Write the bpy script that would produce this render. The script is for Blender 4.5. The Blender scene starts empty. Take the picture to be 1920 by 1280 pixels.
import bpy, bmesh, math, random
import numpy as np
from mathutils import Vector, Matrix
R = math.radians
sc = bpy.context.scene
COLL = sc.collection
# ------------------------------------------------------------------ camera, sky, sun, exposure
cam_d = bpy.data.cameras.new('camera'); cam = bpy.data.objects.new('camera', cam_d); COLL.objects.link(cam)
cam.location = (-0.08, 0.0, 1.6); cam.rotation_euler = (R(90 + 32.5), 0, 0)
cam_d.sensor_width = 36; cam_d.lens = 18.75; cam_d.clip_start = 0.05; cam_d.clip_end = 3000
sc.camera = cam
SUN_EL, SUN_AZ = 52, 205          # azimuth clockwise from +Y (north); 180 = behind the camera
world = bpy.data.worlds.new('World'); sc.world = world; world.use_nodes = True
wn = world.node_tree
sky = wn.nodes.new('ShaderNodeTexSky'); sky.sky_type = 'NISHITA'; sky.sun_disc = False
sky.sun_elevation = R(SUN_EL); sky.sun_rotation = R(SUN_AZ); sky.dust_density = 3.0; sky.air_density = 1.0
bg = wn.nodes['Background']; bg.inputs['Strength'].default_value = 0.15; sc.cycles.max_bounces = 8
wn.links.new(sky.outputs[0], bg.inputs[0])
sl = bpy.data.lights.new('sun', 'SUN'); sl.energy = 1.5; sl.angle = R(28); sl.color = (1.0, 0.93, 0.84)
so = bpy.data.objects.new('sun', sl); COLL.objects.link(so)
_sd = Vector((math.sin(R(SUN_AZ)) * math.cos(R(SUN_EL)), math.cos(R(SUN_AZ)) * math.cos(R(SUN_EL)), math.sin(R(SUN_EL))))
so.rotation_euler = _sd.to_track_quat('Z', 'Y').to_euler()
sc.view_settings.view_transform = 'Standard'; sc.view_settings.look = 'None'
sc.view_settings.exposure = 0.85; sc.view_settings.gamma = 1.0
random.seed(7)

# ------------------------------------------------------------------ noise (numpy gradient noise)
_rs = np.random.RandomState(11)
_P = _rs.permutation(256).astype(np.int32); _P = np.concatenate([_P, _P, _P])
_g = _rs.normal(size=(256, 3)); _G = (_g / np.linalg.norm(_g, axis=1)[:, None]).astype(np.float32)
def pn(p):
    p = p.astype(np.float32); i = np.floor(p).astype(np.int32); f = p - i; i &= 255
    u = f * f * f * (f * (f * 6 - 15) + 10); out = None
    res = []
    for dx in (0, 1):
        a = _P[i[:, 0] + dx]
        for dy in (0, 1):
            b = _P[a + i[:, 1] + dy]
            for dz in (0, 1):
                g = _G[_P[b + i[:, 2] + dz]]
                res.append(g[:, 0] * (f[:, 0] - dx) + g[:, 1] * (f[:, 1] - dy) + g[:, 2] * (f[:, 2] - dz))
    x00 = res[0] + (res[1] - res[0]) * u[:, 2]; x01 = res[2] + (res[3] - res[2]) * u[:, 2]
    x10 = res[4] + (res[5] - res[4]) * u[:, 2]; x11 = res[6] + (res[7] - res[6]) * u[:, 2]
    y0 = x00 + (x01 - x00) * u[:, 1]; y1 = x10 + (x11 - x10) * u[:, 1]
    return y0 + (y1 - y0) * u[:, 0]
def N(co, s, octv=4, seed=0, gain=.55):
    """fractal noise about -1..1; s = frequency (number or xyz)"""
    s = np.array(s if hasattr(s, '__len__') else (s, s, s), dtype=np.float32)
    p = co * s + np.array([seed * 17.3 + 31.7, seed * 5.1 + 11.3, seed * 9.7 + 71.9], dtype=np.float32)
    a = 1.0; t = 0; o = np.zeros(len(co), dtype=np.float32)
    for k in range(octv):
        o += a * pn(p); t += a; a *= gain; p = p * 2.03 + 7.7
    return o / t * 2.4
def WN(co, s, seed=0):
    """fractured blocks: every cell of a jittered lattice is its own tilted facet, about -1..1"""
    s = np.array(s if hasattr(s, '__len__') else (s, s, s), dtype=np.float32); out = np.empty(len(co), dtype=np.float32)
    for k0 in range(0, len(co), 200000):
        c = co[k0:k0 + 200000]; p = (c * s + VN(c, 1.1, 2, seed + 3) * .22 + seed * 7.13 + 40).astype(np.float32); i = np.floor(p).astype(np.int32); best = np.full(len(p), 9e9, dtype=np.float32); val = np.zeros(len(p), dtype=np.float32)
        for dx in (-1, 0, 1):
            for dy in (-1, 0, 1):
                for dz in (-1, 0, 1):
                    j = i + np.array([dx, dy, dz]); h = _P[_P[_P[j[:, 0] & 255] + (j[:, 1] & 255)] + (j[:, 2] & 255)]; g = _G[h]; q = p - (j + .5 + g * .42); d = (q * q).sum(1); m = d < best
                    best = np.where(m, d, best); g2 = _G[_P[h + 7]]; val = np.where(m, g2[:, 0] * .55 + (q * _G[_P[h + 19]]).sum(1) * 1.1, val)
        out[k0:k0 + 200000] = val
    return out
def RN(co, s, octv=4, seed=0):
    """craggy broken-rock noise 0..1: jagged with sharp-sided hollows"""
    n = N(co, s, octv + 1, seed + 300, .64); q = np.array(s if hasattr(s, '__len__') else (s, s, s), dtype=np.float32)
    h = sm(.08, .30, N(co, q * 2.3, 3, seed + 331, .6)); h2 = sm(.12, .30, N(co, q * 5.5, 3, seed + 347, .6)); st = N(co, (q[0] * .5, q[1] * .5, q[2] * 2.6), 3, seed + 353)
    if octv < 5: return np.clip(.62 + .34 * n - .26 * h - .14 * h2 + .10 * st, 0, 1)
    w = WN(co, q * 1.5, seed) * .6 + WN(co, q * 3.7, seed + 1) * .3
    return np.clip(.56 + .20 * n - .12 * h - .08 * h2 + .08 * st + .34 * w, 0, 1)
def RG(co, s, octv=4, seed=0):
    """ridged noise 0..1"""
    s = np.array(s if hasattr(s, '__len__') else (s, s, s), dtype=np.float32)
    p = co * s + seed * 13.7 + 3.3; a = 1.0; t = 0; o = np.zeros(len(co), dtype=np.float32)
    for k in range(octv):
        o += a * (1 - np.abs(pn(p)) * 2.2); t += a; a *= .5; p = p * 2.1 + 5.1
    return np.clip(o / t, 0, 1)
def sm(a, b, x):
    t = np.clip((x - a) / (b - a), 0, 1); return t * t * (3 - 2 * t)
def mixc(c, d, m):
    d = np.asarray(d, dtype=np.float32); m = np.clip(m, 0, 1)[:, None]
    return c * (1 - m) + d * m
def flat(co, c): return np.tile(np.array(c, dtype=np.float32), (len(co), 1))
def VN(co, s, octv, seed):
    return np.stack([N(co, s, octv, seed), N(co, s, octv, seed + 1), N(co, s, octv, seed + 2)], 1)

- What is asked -
Extract, word for word, each line of the listing above.

- Exercise answer -
Write the bpy script that would produce this render. The script is for Blender 4.5. The Blender scene starts empty. Take the picture to be 1920 by 1280 pixels.
import bpy, bmesh, math, random
import numpy as np
from mathutils import Vector, Matrix
R = math.radians
sc = bpy.context.scene
COLL = sc.collection
# ------------------------------------------------------------------ camera, sky, sun, exposure
cam_d = bpy.data.cameras.new('camera'); cam = bpy.data.objects.new('camera', cam_d); COLL.objects.link(cam)
cam.location = (-0.08, 0.0, 1.6); cam.rotation_euler = (R(90 + 32.5), 0, 0)
cam_d.sensor_width = 36; cam_d.lens = 18.75; cam_d.clip_start = 0.05; cam_d.clip_end = 3000
sc.camera = cam
SUN_EL, SUN_AZ = 52, 205          # azimuth clockwise from +Y (north); 180 = behind the camera
world = bpy.data.worlds.new('World'); sc.world = world; world.use_nodes = True
wn = world.node_tree
sky = wn.nodes.new('ShaderNodeTexSky'); sky.sky_type = 'NISHITA'; sky.sun_disc = False
sky.sun_elevation = R(SUN_EL); sky.sun_rotation = R(SUN_AZ); sky.dust_density = 3.0; sky.air_density = 1.0
bg = wn.nodes['Background']; bg.inputs['Strength'].default_value = 0.15; sc.cycles.max_bounces = 8
wn.links.new(sky.outputs[0], bg.inputs[0])
sl = bpy.data.lights.new('sun', 'SUN'); sl.energy = 1.5; sl.angle = R(28); sl.color = (1.0, 0.93, 0.84)
so = bpy.data.objects.new('sun', sl); COLL.objects.link(so)
_sd = Vector((math.sin(R(SUN_AZ)) * math.cos(R(SUN_EL)), math.cos(R(SUN_AZ)) * math.cos(R(SUN_EL)), math.sin(R(SUN_EL))))
so.rotation_euler = _sd.to_track_quat('Z', 'Y').to_euler()
sc.view_settings.view_transform = 'Standard'; sc.view_settings.look = 'None'
sc.view_settings.exposure = 0.85; sc.view_settings.gamma = 1.0
random.seed(7)

# ------------------------------------------------------------------ noise (numpy gradient noise)
_rs = np.random.RandomState(11)
_P = _rs.permutation(256).astype(np.int32); _P = np.concatenate([_P, _P, _P])
_g = _rs.normal(size=(256, 3)); _G = (_g / np.linalg.norm(_g, axis=1)[:, None]).astype(np.float32)
def pn(p):
    p = p.astype(np.float32); i = np.floor(p).astype(np.int32); f = p - i; i &= 255
    u = f * f * f * (f * (f * 6 - 15) + 10); out = None
    res = []
    for dx in (0, 1):
        a = _P[i[:, 0] + dx]
        for dy in (0, 1):
            b = _P[a + i[:, 1] + dy]
            for dz in (0, 1):
                g = _G[_P[b + i[:, 2] + dz]]
                res.append(g[:, 0] * (f[:, 0] - dx) + g[:, 1] * (f[:, 1] - dy) + g[:, 2] * (f[:, 2] - dz))
    x00 = res[0] + (res[1] - res[0]) * u[:, 2]; x01 = res[2] + (res[3] - res[2]) * u[:, 2]
    x10 = res[4] + (res[5] - res[4]) * u[:, 2]; x11 = res[6] + (res[7] - res[6]) * u[:, 2]
    y0 = x00 + (x01 - x00) * u[:, 1]; y1 = x10 + (x11 - x10) * u[:, 1]
    return y0 + (y1 - y0) * u[:, 0]
def N(co, s, octv=4, seed=0, gain=.55):
    """fractal noise about -1..1; s = frequency (number or xyz)"""
    s = np.array(s if hasattr(s, '__len__') else (s, s, s), dtype=np.float32)
    p = co * s + np.array([seed * 17.3 + 31.7, seed * 5.1 + 11.3, seed * 9.7 + 71.9], dtype=np.float32)
    a = 1.0; t = 0; o = np.zeros(len(co), dtype=np.float32)
    for k in range(octv):
        o += a * pn(p); t += a; a *= gain; p = p * 2.03 + 7.7
    return o / t * 2.4
def WN(co, s, seed=0):
    """fractured blocks: every cell of a jittered lattice is its own tilted facet, about -1..1"""
    s = np.array(s if hasattr(s, '__len__') else (s, s, s), dtype=np.float32); out = np.empty(len(co), dtype=np.float32)
    for k0 in range(0, len(co), 200000):
        c = co[k0:k0 + 200000]; p = (c * s + VN(c, 1.1, 2, seed + 3) * .22 + seed * 7.13 + 40).astype(np.float32); i = np.floor(p).astype(np.int32); best = np.full(len(p), 9e9, dtype=np.float32); val = np.zeros(len(p), dtype=np.float32)
        for dx in (-1, 0, 1):
            for dy in (-1, 0, 1):
                for dz in (-1, 0, 1):
                    j = i + np.array([dx, dy, dz]); h = _P[_P[_P[j[:, 0] & 255] + (j[:, 1] & 255)] + (j[:, 2] & 255)]; g = _G[h]; q = p - (j + .5 + g * .42); d = (q * q).sum(1); m = d < best
                    best = np.where(m, d, best); g2 = _G[_P[h + 7]]; val = np.where(m, g2[:, 0] * .55 + (q * _G[_P[h + 19]]).sum(1) * 1.1, val)
        out[k0:k0 + 200000] = val
    return out
def RN(co, s, octv=4, seed=0):
    """craggy broken-rock noise 0..1: jagged with sharp-sided hollows"""
    n = N(co, s, octv + 1, seed + 300, .64); q = np.array(s if hasattr(s, '__len__') else (s, s, s), dtype=np.float32)
    h = sm(.08, .30, N(co, q * 2.3, 3, seed + 331, .6)); h2 = sm(.12, .30, N(co, q * 5.5, 3, seed + 347, .6)); st = N(co, (q[0] * .5, q[1] * .5, q[2] * 2.6), 3, seed + 353)
    if octv < 5: return np.clip(.62 + .34 * n - .26 * h - .14 * h2 + .10 * st, 0, 1)
    w = WN(co, q * 1.5, seed) * .6 + WN(co, q * 3.7, seed + 1) * .3
    return np.clip(.56 + .20 * n - .12 * h - .08 * h2 + .08 * st + .34 * w, 0, 1)
def RG(co, s, octv=4, seed=0):
    """ridged noise 0..1"""
    s = np.array(s if hasattr(s, '__len__') else (s, s, s), dtype=np.float32)
    p = co * s + seed * 13.7 + 3.3; a = 1.0; t = 0; o = np.zeros(len(co), dtype=np.float32)
    for k in range(octv):
        o += a * (1 - np.abs(pn(p)) * 2.2); t += a; a *= .5; p = p * 2.1 + 5.1
    return np.clip(o / t, 0, 1)
def sm(a, b, x):
    t = np.clip((x - a) / (b - a), 0, 1); return t * t * (3 - 2 * t)
def mixc(c, d, m):
    d = np.asarray(d, dtype=np.float32); m = np.clip(m, 0, 1)[:, None]
    return c * (1 - m) + d * m
def flat(co, c): return np.tile(np.array(c, dtype=np.float32), (len(co), 1))
def VN(co, s, octv, seed):
    return np.stack([N(co, s, octv, seed), N(co, s, octv, seed + 1), N(co, s, octv, seed + 2)], 1)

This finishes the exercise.